Für Pikeur bedeute dies hohen Aufwand in Kommunikation und Auswertungen der Produkte, um die potenziellen Zollsätze besser abschätzen und darüber informieren zu können. „Nur in enger Abstimmung mit unseren US-Händlern ist es möglich, zu prüfen, ob und wie eine Lieferung sinnvoll und wirtschaftlich durchführbar ist“, erläutert Andree Baumgartner. „Eine Umstellung der Produktionsstandorte ist für uns keine Alternative, macht zudem bei der mangelnden Planungssicherheit jenseits des Atlantiks aktuell auch keinen Sinn.“
Auswirkungen auf die heimischen Mitarbeiter befürchtet er jedoch nicht. „Zum jetzigen Zeitpunkt ist der US-Markt für uns nicht in einem Ausmaß umsatzrelevant, dass dies direkten Einfluss auf unsere Personalstruktur hätte. Im Gegenteil erfordert es zusätzlichen administrativen Aufwand für Prüfung, Auswertung und intensive Kommunikation, die sich aber leider nicht in Produktivität oder höheren Umsätzen auswirkt.“
Poppe + Potthoff aus Werther prüft noch
„Zum jetzigen Zeitpunkt kommen diese Fragen für uns noch etwas zu früh. Nach Rücksprache mit unserer Geschäftsleitung sind wir derzeit noch in der Prüfung, welche Auswirkungen die Situation konkret für uns hat“, beantwortet Bastian Drexhage, PR-Manager bei Poppe + Potthoff in Werther unsere Anfrage.

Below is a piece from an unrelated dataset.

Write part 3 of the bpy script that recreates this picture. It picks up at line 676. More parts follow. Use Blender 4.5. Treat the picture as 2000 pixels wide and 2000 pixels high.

Weber Food Technology in Werther setzt auf Taskforce
Zwar hat die Weber Food Technology ihren Sitz im hessischen Breidenbach, aber gerade rund 20 Millionen Euro in den Ausbau des Wertheraner Werkes investiert. Der US-Markt mache rund 30 Prozent des Weber-Umsatzes aus, sagt der Wertheraner Produktionsleiter Benjamin Schieleit. Und aufgrund der trumpschen Zollpolitik sei der derzeit schwer kalkulierbar.
Benjamin Schieleit, Produktionsleiter Weber Food Technology in Werther.
(© Silke Derkum-Homburg)
„Wir beobachten natürlich sehr genau, was dort passiert“, so Schieleit. Die Zollthematik spiele in den Gesprächen mit den amerikanischen Kunden eine große Rolle. Es gebe Anfragen, ob das deutsche Unternehmen die Mehrkosten durch die Zölle tragen könne. Insgesamt seien die amerikanischen Kunden aber recht verhalten. „Wenn man jetzt kauft, weiß einfach niemand, wie es in sechs Monaten, wenn die Maschine geliefert wird, mit den Zöllen aussieht“, sagt Benjamin Schieleit. „Wir haben bei Weber eine Taskforce gegründet, die verschiedene Szenarien durchspielt.“
Doch trotz der verhaltenen Nachfrage der US-amerikanischen Kunden geht man in der Konzernzentrale weiterhin von Wachstum aus. „Der europäische Markt ist stärker als erwartet. Wir sind momentan über unserem Umsatzplan, und wir wollen wachsen und mehr Marktanteile“, sagt Benjamin Schieleit.
Wertheraner Ölhersteller Ravenol leidet nicht
„Der US-amerikanische Markt ist zwar sehr interessant, für uns aber aktuell recht klein. Die Vertriebsstruktur befindet sich grad noch frisch im Aufbau“, erklärt Ravenol-Sprecher Dimitri Barichnowski.